+++ INFORMATION SUPPLIED

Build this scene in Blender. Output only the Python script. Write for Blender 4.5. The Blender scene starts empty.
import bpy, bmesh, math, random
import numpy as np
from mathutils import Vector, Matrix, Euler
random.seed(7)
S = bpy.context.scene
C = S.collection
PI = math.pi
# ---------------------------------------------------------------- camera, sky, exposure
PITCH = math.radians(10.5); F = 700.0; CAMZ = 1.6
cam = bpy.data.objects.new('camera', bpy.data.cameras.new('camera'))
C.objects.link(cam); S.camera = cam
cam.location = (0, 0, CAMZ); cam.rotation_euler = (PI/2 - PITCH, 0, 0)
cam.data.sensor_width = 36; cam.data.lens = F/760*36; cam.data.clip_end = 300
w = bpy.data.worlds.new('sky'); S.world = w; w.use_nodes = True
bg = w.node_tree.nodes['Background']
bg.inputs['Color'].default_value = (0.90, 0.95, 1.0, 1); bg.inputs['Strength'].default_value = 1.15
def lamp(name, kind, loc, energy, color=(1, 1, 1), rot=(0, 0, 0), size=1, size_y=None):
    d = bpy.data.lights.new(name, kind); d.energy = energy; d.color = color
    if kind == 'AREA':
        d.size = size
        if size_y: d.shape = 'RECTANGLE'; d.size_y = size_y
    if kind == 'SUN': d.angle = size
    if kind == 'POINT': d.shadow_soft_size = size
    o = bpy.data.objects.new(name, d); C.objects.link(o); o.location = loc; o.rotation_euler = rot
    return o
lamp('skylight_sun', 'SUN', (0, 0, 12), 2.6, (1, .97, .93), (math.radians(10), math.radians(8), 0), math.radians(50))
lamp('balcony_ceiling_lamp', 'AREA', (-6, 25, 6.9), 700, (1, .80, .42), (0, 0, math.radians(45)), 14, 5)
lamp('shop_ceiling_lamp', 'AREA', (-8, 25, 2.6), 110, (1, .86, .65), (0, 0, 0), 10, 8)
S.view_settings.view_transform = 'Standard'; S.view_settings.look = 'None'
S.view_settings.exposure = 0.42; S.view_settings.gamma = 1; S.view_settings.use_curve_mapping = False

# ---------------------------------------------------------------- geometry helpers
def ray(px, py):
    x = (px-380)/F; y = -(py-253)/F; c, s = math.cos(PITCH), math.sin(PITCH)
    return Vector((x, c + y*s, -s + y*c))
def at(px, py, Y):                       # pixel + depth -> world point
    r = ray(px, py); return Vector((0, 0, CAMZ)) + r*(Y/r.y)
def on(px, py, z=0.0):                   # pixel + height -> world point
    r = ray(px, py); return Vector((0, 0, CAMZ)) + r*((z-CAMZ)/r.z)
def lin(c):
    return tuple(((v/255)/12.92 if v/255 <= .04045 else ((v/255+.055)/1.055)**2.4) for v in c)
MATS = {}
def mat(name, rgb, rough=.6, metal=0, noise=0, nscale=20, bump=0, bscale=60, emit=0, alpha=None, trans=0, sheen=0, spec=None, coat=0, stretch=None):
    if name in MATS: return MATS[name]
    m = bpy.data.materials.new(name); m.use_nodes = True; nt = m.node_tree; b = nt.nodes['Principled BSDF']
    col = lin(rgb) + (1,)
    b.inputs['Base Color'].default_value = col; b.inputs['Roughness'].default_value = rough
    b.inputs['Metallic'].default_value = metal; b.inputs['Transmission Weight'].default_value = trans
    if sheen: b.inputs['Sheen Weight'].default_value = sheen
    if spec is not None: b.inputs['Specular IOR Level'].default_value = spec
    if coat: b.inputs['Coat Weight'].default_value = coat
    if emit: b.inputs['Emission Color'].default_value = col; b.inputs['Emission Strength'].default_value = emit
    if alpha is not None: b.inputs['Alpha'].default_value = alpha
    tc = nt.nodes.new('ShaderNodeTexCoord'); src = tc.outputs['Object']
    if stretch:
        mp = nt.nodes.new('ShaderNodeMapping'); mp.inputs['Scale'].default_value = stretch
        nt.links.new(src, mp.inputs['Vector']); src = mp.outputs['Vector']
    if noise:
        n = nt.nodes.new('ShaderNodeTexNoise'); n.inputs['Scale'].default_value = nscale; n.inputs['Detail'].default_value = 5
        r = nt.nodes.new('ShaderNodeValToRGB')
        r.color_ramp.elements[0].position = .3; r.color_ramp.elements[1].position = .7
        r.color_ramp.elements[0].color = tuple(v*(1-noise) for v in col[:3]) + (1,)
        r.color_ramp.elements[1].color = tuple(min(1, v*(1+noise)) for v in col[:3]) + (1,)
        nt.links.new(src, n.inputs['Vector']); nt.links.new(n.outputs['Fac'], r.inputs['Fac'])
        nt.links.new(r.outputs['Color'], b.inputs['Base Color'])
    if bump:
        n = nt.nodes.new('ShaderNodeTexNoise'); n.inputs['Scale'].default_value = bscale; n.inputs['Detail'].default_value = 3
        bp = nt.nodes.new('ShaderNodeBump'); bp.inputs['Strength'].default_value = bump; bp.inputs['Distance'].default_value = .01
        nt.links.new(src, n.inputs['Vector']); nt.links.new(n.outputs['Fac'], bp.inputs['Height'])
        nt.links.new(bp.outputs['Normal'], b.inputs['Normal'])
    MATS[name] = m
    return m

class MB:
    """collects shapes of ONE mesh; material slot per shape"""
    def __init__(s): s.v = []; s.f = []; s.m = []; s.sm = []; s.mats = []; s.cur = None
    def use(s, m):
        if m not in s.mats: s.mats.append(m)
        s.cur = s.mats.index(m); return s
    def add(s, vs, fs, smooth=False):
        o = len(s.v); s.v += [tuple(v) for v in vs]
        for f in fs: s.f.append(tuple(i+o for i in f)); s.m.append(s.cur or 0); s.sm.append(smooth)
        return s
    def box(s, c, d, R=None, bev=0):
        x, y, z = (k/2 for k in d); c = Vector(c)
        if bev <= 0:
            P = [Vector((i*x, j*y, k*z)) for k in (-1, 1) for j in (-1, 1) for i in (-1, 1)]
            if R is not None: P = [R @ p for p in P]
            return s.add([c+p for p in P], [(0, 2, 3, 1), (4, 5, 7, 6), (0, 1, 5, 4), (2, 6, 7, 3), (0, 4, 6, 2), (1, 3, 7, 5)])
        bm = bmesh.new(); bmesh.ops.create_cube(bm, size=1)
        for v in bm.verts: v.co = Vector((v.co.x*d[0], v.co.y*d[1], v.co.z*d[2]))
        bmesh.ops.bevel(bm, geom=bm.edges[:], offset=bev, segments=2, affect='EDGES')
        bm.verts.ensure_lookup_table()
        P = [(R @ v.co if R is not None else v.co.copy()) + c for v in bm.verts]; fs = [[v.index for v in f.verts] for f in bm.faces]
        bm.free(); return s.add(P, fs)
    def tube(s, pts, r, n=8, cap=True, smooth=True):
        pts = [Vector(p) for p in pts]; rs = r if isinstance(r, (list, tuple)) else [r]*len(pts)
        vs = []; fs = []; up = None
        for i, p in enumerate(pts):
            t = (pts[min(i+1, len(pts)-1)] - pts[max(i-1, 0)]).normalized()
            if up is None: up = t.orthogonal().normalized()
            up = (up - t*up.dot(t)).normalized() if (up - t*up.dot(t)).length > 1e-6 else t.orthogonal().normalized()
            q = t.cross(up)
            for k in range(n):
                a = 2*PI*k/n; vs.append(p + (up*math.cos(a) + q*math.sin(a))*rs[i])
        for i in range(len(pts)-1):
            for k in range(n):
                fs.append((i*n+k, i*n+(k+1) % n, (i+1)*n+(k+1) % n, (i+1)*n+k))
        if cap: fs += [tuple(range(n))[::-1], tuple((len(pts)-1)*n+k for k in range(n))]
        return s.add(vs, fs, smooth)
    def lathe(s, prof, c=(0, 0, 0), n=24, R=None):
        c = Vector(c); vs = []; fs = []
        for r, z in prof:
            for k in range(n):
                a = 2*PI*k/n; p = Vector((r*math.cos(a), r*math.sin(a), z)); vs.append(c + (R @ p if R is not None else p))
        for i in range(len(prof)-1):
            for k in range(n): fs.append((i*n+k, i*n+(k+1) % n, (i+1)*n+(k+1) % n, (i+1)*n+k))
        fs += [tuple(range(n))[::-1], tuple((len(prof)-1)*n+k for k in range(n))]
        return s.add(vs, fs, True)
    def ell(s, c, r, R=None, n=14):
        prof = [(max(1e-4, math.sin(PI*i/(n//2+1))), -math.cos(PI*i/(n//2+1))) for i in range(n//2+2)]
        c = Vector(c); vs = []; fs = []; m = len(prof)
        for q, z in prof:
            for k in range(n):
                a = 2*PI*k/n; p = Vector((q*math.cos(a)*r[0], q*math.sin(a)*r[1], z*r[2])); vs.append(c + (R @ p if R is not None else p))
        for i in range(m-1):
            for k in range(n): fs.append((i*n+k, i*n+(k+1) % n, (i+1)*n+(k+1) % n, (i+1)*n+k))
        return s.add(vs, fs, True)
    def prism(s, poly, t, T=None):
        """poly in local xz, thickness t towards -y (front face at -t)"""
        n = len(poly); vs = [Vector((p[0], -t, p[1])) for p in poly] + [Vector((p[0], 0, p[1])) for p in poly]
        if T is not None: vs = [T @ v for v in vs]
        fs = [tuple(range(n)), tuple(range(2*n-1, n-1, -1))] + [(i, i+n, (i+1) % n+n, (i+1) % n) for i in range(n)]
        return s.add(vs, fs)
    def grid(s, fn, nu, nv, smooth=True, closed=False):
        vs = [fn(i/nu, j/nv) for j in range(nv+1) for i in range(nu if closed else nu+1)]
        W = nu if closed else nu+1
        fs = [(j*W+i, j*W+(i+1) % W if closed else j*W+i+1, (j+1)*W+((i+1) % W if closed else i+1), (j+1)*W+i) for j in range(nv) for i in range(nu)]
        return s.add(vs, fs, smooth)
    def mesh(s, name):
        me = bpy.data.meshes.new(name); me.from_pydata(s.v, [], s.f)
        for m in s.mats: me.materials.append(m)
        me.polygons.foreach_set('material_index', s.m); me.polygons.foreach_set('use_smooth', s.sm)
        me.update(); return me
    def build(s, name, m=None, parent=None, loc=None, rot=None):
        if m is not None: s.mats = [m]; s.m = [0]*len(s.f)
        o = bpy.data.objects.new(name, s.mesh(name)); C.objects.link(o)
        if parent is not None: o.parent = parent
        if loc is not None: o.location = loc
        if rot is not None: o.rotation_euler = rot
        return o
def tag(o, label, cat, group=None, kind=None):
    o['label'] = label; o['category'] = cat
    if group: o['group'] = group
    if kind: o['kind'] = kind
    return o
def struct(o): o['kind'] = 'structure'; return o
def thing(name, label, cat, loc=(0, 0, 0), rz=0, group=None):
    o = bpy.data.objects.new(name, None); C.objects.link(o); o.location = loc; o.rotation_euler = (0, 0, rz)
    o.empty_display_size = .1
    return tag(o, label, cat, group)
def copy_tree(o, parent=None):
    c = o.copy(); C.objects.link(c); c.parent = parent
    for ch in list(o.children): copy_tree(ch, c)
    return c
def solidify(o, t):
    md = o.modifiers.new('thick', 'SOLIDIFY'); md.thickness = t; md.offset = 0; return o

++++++

EXERCISE PROMPT
Using the listing, copy every line where the word "scene" shows up.

COMPLETE OUTPUT
Build this scene in Blender. Output only the Python script. Write for Blender 4.5. The Blender scene starts empty.
S = bpy.context.scene